Church Of St Mary The Virgin is a Grade II* listed building in the Cherwell local planning authority area, England. First listed on 7 December 1966. A Medieval Church.
Church Of St Mary The Virgin
- WRENN ID
- small-bronze-fog
- Grade
- II*
- Local Planning Authority
- Cherwell
- Country
- England
- Date first listed
- 7 December 1966
- Type
- Church
- Period
- Medieval
- Source
- Historic England listing
Description
Church of St Mary the Virgin
This limestone rubble church with ashlar dressings and copper roofs stands on the north side of Merton Road in Ambrosden. Built over three centuries from the late 12th to the 15th centuries, it comprises a chancel, south sacristy, nave, south aisle, south porch, and west tower. The chancel was probably built for Ashridge colleges. The building was restored in 1847 and again in 1867 by C.N. Beazley.
The 15th-century chancel features a plinth parapet with stepped buttresses and 2-light arched side windows with Perpendicular tracery. A 3-light traceried east window lights the interior, while a priest's door opens to the south, alongside a contemporary sacristy with a matching moulded parapet.
The 14th-century south aisle contains four buttresses with image niches, two of which may be earlier. Three 2-light side windows and the east window have 15th-century tracery, probably inserted into the original 14th-century openings. A 14th-century lancet near the porch retains its original tracery but has been damaged. The large porch displays a 2-light traceried 15th-century window to the east, but retains a 14th-century trefoil window to the west and 14th-century entrance. Both porch and aisle have restored 14th-century pierced parapets of trefoils; the aisle parapet rises from a corbel table of grotesque faces. A 14th-century south doorway features continuous mouldings, topped by a cinquefoiled image niche surrounded by ballflower ornament.

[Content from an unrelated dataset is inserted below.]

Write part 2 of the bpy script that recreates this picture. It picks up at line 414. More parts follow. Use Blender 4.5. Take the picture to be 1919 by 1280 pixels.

The north side of the nave, mostly rebuilt in the 15th century, displays three tall 2-light traceried windows and 15th-century stepped buttresses. It retains traces of an earlier archway at the east end and a 12th-century doorway with large roll moulding rising from detached shafts with cushion capitals. A projecting rood stair forms a turret.
The massive three-stage tower features large lancets to the west and south (the latter above a Tudor-arched doorway) and a small lancet in the middle stage. The bell-chamber openings are 2-light with central shafts and semi-circular outer arches. The north-west angle has shallow ashlar buttresses, while the south-west angle has large 15th-century buttresses. The parapet is crenellated. The stonework is exceptionally small rubble; the upper stage displays pargetting: on the east, a lion and a restored dragon dated 1587, and on the west a patterned fragment.
Interior
The chancel has dropped cills to all side windows, some forming sedilia, and a moulded column piscina. Shafts flanking the altar, with 13th-century stiff-leaf capitals, are re-used. The panelled roof with moulded purlins and cambered tiebeams is probably original. A plain 15th-century chancel arch and similar tower arch open to the nave.
The 14-bay south arcade features octagonal piers (one renewed) with moulded bases and capitals. A large squint opens to the east. The nave roof is 19th century but the aisle roof may contain some old timbers. An organ blocks an arched doorway to the rood stair. The interior of the tower has very wide splays to the lancets on the south and west.
Fittings and Monuments
A 15th-century octagonal pedestal font is panelled with quatrefoils and has a panelled conical counterweighted cover dated 1687. The interior also contains 17th-century bench pews and a parish chest dated 1785. Monuments include an early 18th-century marble wall tablet to William Allen with Corinthian pilasters and triangular pediment, several 18th and 19th-century wall tablets below the tower, and a group of 17th and 18th-century ledgers in the sanctuary. Stained glass in the east window dates to circa 1900.